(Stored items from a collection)
====
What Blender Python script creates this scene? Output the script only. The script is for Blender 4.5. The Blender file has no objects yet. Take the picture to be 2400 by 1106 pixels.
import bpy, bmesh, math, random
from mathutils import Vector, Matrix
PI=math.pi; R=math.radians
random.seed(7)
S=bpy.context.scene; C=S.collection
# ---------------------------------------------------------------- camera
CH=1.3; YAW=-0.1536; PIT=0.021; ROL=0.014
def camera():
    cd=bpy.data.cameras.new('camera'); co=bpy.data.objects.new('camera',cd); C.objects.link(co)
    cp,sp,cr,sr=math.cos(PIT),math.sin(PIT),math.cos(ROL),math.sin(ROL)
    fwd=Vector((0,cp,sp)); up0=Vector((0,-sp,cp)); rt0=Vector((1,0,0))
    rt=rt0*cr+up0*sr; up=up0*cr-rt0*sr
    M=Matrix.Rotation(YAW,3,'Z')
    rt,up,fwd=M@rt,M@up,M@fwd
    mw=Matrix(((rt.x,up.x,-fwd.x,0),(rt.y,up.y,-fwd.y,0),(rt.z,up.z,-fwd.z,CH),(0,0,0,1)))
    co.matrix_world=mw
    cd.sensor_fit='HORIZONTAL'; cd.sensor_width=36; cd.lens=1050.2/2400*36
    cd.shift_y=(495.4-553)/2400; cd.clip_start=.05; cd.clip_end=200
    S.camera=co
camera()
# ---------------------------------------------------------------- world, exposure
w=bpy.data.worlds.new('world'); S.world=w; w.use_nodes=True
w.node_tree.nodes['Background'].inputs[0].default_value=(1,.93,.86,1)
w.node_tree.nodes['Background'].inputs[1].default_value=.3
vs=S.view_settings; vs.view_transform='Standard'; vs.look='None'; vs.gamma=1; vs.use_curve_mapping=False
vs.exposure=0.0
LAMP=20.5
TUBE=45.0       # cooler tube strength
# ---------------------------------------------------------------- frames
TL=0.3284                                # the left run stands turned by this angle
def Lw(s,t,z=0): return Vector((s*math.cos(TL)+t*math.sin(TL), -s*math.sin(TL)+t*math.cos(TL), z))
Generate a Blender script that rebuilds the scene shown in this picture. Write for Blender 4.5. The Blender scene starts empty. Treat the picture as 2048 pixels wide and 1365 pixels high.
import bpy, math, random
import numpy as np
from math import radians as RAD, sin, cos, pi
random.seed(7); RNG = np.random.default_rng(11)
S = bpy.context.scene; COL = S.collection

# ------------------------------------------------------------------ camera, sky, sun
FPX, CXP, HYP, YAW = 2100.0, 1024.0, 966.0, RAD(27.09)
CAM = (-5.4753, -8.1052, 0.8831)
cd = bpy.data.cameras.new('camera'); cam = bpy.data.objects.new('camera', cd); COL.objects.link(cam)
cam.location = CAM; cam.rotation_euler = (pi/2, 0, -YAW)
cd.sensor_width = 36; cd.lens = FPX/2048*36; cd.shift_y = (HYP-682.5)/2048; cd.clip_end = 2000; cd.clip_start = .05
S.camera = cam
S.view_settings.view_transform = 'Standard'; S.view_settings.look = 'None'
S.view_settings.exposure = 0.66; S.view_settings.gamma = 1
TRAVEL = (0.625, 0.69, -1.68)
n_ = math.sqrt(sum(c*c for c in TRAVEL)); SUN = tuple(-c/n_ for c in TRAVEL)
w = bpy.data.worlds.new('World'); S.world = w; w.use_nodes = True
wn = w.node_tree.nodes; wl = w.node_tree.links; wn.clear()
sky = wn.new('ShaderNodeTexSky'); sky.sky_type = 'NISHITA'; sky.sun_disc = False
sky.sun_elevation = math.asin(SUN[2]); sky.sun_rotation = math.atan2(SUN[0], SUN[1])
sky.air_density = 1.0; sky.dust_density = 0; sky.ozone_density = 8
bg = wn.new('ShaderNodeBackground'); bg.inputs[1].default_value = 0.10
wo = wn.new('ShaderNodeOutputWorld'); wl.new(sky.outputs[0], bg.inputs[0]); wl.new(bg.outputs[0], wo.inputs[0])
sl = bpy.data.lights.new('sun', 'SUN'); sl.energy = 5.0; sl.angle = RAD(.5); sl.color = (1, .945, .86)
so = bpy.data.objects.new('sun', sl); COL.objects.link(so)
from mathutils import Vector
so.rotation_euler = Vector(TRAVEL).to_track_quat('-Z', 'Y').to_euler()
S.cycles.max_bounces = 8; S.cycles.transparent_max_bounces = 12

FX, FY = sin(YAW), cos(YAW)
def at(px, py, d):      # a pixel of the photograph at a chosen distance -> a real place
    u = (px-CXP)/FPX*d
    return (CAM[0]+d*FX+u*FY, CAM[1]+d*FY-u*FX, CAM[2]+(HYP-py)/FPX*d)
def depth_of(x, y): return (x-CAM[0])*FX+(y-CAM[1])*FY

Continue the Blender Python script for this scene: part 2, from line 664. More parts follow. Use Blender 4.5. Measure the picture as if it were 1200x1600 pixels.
====
Copy the data above in full, character for character.

EXERCISE RESULT:
What Blender Python script creates this scene? Output the script only. The script is for Blender 4.5. The Blender file has no objects yet. Take the picture to be 2400 by 1106 pixels.
import bpy, bmesh, math, random
from mathutils import Vector, Matrix
PI=math.pi; R=math.radians
random.seed(7)
S=bpy.context.scene; C=S.collection
# ---------------------------------------------------------------- camera
CH=1.3; YAW=-0.1536; PIT=0.021; ROL=0.014
def camera():
    cd=bpy.data.cameras.new('camera'); co=bpy.data.objects.new('camera',cd); C.objects.link(co)
    cp,sp,cr,sr=math.cos(PIT),math.sin(PIT),math.cos(ROL),math.sin(ROL)
    fwd=Vector((0,cp,sp)); up0=Vector((0,-sp,cp)); rt0=Vector((1,0,0))
    rt=rt0*cr+up0*sr; up=up0*cr-rt0*sr
    M=Matrix.Rotation(YAW,3,'Z')
    rt,up,fwd=M@rt,M@up,M@fwd
    mw=Matrix(((rt.x,up.x,-fwd.x,0),(rt.y,up.y,-fwd.y,0),(rt.z,up.z,-fwd.z,CH),(0,0,0,1)))
    co.matrix_world=mw
    cd.sensor_fit='HORIZONTAL'; cd.sensor_width=36; cd.lens=1050.2/2400*36
    cd.shift_y=(495.4-553)/2400; cd.clip_start=.05; cd.clip_end=200
    S.camera=co
camera()
# ---------------------------------------------------------------- world, exposure
w=bpy.data.worlds.new('world'); S.world=w; w.use_nodes=True
w.node_tree.nodes['Background'].inputs[0].default_value=(1,.93,.86,1)
w.node_tree.nodes['Background'].inputs[1].default_value=.3
vs=S.view_settings; vs.view_transform='Standard'; vs.look='None'; vs.gamma=1; vs.use_curve_mapping=False
vs.exposure=0.0
LAMP=20.5
TUBE=45.0       # cooler tube strength
# ---------------------------------------------------------------- frames
TL=0.3284                                # the left run stands turned by this angle
def Lw(s,t,z=0): return Vector((s*math.cos(TL)+t*math.sin(TL), -s*math.sin(TL)+t*math.cos(TL), z))
Generate a Blender script that rebuilds the scene shown in this picture. Write for Blender 4.5. The Blender scene starts empty. Treat the picture as 2048 pixels wide and 1365 pixels high.
import bpy, math, random
import numpy as np
from math import radians as RAD, sin, cos, pi
random.seed(7); RNG = np.random.default_rng(11)
S = bpy.context.scene; COL = S.collection

# ------------------------------------------------------------------ camera, sky, sun
FPX, CXP, HYP, YAW = 2100.0, 1024.0, 966.0, RAD(27.09)
CAM = (-5.4753, -8.1052, 0.8831)
cd = bpy.data.cameras.new('camera'); cam = bpy.data.objects.new('camera', cd); COL.objects.link(cam)
cam.location = CAM; cam.rotation_euler = (pi/2, 0, -YAW)
cd.sensor_width = 36; cd.lens = FPX/2048*36; cd.shift_y = (HYP-682.5)/2048; cd.clip_end = 2000; cd.clip_start = .05
S.camera = cam
S.view_settings.view_transform = 'Standard'; S.view_settings.look = 'None'
S.view_settings.exposure = 0.66; S.view_settings.gamma = 1
TRAVEL = (0.625, 0.69, -1.68)
n_ = math.sqrt(sum(c*c for c in TRAVEL)); SUN = tuple(-c/n_ for c in TRAVEL)
w = bpy.data.worlds.new('World'); S.world = w; w.use_nodes = True
wn = w.node_tree.nodes; wl = w.node_tree.links; wn.clear()
sky = wn.new('ShaderNodeTexSky'); sky.sky_type = 'NISHITA'; sky.sun_disc = False
sky.sun_elevation = math.asin(SUN[2]); sky.sun_rotation = math.atan2(SUN[0], SUN[1])
sky.air_density = 1.0; sky.dust_density = 0; sky.ozone_density = 8
bg = wn.new('ShaderNodeBackground'); bg.inputs[1].default_value = 0.10
wo = wn.new('ShaderNodeOutputWorld'); wl.new(sky.outputs[0], bg.inputs[0]); wl.new(bg.outputs[0], wo.inputs[0])
sl = bpy.data.lights.new('sun', 'SUN'); sl.energy = 5.0; sl.angle = RAD(.5); sl.color = (1, .945, .86)
so = bpy.data.objects.new('sun', sl); COL.objects.link(so)
from mathutils import Vector
so.rotation_euler = Vector(TRAVEL).to_track_quat('-Z', 'Y').to_euler()
S.cycles.max_bounces = 8; S.cycles.transparent_max_bounces = 12

FX, FY = sin(YAW), cos(YAW)
def at(px, py, d):      # a pixel of the photograph at a chosen distance -> a real place
    u = (px-CXP)/FPX*d
    return (CAM[0]+d*FX+u*FY, CAM[1]+d*FY-u*FX, CAM[2]+(HYP-py)/FPX*d)
def depth_of(x, y): return (x-CAM[0])*FX+(y-CAM[1])*FY

Continue the Blender Python script for this scene: part 2, from line 664. More parts follow. Use Blender 4.5. Measure the picture as if it were 1200x1600 pixels.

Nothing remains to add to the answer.